That’s a much greater proportion than the 8 percent to 10 percent of uninsured individuals statewide.

“There are far too many young adults who are uninsured in Connecticut,” Schofield said. “This provides for young adults a more affordable and accessible option than buying individual insurance.”

Speaker of the House James Amman said the law moves the state closer to its ultimate goal of “health care for everyone.”

“The health care crisis won’t be solved all at once,” Amann said at the press conference. “We know because we have been working on it for years. Step by step we are getting closer to the solution. We are picking off as many uninsured as we can.”

That age group has a high uninsured rate because they are often in a state of transition, Schofield explained. Many young adults are recent college graduates who haven’t found a full-time job yet. Others who have jobs may not have completed their probation periods before their company health insurance coverage kicks in.
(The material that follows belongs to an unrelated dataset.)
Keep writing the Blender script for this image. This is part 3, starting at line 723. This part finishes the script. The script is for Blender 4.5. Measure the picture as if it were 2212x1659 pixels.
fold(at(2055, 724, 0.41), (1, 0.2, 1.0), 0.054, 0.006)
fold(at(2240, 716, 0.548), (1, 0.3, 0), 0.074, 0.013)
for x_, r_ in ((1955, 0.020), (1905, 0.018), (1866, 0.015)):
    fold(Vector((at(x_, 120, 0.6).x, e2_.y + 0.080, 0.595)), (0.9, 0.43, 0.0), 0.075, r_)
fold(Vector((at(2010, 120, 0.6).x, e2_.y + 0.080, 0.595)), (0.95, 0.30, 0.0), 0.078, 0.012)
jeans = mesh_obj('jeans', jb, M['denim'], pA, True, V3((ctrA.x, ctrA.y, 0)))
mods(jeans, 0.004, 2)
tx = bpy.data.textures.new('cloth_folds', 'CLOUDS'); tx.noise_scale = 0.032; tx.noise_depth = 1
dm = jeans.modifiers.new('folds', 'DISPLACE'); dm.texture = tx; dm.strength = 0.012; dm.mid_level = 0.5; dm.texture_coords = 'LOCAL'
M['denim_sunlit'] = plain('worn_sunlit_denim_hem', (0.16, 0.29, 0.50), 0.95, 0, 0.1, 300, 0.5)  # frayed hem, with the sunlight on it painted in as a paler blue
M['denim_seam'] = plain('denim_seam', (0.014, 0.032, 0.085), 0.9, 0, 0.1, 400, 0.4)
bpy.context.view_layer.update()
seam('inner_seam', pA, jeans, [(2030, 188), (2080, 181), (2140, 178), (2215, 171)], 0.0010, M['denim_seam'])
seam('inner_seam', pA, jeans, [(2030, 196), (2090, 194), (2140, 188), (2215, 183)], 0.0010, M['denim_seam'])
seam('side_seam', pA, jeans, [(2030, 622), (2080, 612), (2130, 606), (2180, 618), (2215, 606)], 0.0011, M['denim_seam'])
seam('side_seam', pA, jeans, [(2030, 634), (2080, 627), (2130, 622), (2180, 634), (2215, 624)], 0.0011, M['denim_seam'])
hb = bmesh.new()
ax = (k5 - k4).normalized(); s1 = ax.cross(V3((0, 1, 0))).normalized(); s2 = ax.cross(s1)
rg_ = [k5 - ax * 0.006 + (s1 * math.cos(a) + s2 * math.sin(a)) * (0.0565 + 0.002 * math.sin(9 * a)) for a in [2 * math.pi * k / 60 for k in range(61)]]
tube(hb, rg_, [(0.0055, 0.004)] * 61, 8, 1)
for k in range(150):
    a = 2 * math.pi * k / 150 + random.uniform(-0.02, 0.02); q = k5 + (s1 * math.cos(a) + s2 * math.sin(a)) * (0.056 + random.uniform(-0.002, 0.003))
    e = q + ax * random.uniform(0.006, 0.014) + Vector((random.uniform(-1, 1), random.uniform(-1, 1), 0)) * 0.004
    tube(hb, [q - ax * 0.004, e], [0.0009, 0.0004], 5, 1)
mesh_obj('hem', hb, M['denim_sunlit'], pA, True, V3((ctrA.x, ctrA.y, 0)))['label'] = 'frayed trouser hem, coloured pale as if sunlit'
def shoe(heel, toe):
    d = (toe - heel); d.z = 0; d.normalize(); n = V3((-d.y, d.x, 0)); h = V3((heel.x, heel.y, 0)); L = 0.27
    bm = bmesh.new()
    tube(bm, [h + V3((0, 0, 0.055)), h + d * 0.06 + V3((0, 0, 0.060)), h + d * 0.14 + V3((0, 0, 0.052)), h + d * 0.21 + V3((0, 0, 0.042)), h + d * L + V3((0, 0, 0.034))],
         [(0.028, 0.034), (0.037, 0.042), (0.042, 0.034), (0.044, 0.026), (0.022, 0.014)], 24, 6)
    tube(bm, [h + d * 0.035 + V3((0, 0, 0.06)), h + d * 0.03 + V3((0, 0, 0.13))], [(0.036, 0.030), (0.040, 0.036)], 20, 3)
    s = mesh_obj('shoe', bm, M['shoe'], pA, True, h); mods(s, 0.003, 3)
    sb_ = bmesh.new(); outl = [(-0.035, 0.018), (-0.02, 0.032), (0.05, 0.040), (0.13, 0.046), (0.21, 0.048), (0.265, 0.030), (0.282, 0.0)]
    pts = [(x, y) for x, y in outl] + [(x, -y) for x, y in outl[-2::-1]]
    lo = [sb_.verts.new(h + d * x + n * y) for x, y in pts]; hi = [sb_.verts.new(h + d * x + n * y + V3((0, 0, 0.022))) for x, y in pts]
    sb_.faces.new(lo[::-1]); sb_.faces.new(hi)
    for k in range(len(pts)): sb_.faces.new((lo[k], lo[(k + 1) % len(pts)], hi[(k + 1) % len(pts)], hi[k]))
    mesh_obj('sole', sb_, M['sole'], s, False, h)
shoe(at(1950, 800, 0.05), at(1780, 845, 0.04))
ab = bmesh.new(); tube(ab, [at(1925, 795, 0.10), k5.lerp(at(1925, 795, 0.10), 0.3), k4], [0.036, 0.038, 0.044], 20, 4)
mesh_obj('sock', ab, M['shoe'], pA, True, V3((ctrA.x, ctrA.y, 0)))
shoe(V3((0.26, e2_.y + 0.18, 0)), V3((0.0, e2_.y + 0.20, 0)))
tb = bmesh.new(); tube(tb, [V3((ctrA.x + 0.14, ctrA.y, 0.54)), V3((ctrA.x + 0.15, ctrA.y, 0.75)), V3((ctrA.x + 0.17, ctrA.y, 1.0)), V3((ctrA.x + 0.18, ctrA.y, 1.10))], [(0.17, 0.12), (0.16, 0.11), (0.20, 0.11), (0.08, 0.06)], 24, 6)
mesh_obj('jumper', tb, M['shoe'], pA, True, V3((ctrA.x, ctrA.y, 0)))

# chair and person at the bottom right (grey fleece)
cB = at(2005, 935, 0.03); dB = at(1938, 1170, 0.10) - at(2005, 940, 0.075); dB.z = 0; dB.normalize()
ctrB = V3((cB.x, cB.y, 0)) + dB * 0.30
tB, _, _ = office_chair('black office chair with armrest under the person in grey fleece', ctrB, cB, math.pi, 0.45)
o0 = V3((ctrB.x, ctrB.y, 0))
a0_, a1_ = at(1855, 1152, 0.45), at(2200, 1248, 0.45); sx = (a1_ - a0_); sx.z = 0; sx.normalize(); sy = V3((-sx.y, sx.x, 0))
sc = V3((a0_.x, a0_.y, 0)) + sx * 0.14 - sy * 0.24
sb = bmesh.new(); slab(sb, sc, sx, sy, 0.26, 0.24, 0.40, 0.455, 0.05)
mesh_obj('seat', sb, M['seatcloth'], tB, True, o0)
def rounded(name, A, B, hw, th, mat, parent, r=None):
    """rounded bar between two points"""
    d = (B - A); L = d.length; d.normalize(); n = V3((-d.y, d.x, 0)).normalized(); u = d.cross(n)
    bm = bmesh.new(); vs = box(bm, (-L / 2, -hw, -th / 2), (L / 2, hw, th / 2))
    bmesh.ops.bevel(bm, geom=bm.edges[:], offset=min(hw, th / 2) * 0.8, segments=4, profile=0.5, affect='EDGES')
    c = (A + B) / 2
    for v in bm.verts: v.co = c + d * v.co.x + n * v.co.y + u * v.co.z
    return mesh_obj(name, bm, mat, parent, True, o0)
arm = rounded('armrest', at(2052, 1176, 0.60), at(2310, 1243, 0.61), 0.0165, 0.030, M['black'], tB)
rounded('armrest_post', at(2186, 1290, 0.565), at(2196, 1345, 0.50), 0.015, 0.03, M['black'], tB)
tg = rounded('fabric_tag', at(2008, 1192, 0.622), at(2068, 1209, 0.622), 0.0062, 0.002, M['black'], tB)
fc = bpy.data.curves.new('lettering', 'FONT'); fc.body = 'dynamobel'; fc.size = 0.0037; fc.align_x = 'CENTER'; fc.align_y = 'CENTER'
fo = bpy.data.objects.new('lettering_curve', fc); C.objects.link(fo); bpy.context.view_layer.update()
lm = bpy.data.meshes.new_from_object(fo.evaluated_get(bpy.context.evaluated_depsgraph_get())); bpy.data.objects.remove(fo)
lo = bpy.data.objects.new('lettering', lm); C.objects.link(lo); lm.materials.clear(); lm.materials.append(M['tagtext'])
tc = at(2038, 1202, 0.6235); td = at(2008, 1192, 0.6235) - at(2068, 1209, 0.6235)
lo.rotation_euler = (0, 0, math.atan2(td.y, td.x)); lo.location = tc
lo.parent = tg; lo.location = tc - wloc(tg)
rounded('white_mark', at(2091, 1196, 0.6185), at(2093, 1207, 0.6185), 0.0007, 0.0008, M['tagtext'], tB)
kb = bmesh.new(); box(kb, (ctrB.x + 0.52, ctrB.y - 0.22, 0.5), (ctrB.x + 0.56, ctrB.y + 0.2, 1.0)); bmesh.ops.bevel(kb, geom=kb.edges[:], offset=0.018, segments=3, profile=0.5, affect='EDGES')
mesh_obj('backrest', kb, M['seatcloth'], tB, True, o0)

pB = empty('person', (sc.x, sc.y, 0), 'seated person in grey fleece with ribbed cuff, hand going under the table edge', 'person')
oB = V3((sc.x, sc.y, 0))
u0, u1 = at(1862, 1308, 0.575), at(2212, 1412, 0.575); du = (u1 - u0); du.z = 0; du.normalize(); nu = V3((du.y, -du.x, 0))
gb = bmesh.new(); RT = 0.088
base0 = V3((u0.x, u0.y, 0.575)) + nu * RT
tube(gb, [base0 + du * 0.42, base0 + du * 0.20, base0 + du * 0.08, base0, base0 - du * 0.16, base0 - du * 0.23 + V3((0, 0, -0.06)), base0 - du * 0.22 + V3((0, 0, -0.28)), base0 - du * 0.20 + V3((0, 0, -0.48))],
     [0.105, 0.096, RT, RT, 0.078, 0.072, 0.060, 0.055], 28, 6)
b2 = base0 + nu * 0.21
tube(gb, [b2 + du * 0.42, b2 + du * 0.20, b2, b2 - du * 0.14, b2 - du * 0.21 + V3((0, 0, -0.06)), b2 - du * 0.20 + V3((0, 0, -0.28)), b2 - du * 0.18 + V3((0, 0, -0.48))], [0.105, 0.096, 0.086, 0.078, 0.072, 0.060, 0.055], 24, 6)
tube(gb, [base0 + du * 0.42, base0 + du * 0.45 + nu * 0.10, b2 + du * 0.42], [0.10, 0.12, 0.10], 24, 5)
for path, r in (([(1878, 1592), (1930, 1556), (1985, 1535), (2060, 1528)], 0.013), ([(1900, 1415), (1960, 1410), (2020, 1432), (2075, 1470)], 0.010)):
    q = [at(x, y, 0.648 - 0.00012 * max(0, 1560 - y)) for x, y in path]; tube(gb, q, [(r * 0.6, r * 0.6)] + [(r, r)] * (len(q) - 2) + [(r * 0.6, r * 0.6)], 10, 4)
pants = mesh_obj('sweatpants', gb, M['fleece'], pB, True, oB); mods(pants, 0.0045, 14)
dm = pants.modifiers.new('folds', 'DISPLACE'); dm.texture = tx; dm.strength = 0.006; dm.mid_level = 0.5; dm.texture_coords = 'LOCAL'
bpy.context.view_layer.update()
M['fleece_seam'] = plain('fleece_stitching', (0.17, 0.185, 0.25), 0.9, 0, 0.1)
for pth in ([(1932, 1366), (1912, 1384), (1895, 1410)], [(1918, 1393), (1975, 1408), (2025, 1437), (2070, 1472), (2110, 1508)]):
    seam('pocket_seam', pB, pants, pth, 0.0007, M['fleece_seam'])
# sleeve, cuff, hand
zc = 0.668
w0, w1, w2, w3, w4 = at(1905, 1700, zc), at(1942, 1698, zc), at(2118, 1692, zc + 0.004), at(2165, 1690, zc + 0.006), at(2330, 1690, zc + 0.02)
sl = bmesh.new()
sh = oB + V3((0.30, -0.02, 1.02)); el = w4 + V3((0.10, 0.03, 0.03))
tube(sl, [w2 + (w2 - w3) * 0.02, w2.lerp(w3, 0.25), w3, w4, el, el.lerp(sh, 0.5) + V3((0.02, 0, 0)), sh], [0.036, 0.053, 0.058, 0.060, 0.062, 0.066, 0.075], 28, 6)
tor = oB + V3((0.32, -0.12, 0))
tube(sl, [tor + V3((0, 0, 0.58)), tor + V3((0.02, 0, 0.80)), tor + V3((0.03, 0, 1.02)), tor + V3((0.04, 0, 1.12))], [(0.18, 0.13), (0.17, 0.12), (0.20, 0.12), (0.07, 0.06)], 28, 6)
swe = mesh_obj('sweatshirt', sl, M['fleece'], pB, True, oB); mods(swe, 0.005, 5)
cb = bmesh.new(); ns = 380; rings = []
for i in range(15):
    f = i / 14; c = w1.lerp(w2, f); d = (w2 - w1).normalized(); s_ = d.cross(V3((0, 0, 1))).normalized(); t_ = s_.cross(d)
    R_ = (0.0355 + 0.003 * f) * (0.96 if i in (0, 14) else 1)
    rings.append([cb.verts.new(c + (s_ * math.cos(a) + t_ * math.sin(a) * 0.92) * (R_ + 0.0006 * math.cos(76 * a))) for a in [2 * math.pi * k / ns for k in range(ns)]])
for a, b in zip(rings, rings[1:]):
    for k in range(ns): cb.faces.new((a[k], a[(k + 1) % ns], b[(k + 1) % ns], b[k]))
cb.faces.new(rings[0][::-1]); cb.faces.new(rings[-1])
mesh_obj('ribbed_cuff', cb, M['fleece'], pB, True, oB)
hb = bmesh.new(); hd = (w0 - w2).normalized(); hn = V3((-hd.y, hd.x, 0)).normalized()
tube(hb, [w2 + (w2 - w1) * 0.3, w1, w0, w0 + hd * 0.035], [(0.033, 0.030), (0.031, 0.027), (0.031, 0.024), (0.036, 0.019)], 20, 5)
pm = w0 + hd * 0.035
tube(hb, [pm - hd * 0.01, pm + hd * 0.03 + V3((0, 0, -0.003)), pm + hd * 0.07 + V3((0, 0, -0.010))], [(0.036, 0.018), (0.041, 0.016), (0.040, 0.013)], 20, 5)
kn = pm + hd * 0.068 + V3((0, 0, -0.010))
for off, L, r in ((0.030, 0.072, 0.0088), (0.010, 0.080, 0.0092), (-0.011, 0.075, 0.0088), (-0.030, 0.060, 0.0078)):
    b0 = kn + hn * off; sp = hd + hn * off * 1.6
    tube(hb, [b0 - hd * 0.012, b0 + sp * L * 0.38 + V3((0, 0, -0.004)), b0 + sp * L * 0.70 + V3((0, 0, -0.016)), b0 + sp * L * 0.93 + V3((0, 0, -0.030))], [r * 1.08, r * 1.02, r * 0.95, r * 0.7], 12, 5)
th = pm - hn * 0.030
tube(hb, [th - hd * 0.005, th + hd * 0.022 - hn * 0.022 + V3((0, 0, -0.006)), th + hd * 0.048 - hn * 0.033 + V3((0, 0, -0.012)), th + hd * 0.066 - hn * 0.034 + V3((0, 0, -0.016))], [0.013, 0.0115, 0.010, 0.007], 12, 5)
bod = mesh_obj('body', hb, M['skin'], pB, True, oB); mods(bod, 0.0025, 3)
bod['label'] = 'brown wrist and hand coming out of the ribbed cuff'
A lot of younger adults also go to school part time and work part time. Under the old law, they didn’t qualify for their parents’ benefits, and they didn’t quality for insurance offered at their job, Schofield said.

State legislators are making a push to inform the public about the new law now because many people don’t know it has been enacted, Schofield said.

“People may not realize that this option is included in their family benefits package,” she said.

George of the CBIA said some businesses are also unaware of the new law.

“They will be paying a lot more attention to it” once it goes into effect and premiums rise, he added.

Reader response:

“Why would we make a law and have exceptions to it.This does not help everyone but only a choice few.
How exactly does a company that is self insured or is under Federal ERISA able to be excempt form this new law?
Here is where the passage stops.